I would also not agree that just because something is considered (or found after the fact) to be constitutional that it is necessarily right or just.

To respond to your actual point... consider the sanctity of an individual's private, productive life. If soldiers are going to come through the door and put you in prison, they had better have a pretty good reason. In law, those reasons are very clearly articulated. Most Americans would claim that they consider things like due process to be exceptionally important aspects of our legal system... yet we are shockingly capable of ignoring them when the subgroup being violated is a small minority, and we succumb to the weakest arguments in favor of excesses.

Your argument could easily be used to justify any excessive use of power on the grounds that it's better than being blown up. By that logic, short of blowing up the citizenry, the president should have no checks on wartime powers (and calling something like post-911 a "war" gives rise to the question of what exactly constitutes one).

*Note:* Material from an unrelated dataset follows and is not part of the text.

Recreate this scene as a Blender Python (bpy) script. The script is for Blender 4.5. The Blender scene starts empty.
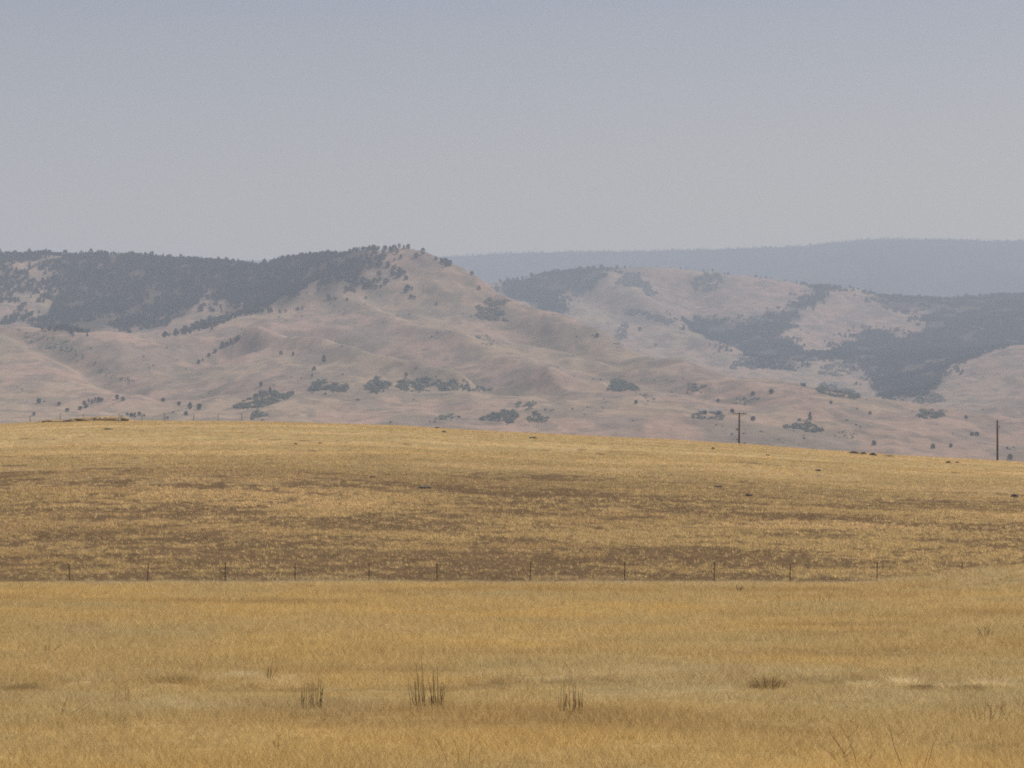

To zoom back out briefly and conclude, I think the letter of the law and legal justification is largely secondary... we can judge ourselves morally by how we acted in various situations, regardless of whether or not it was currently legal.

War, war propaganda, etc., cloud human judgment. Nobody other than a casualty ever really understands war, and so we are all doomed to reason poorly about it always. I'd argue that the pre-war aspect of much of US behavior on China (from Obama's trade war salvos to Krugman's rants) is one reason why Americans are so willing to embrace propaganda again so soon after the Iraq fiasco.

1 comments

>we have had relatively few wars

I don't think that's an accurate representation. We've had a short history compared to European states, but we've packed a lot of fighting into that time: http://www.au.af.mil/au/awc/awcgate/crs/rl30172.htm

We've had very few wars compared to antitrust cases, free speech cases, procedural cases, etc.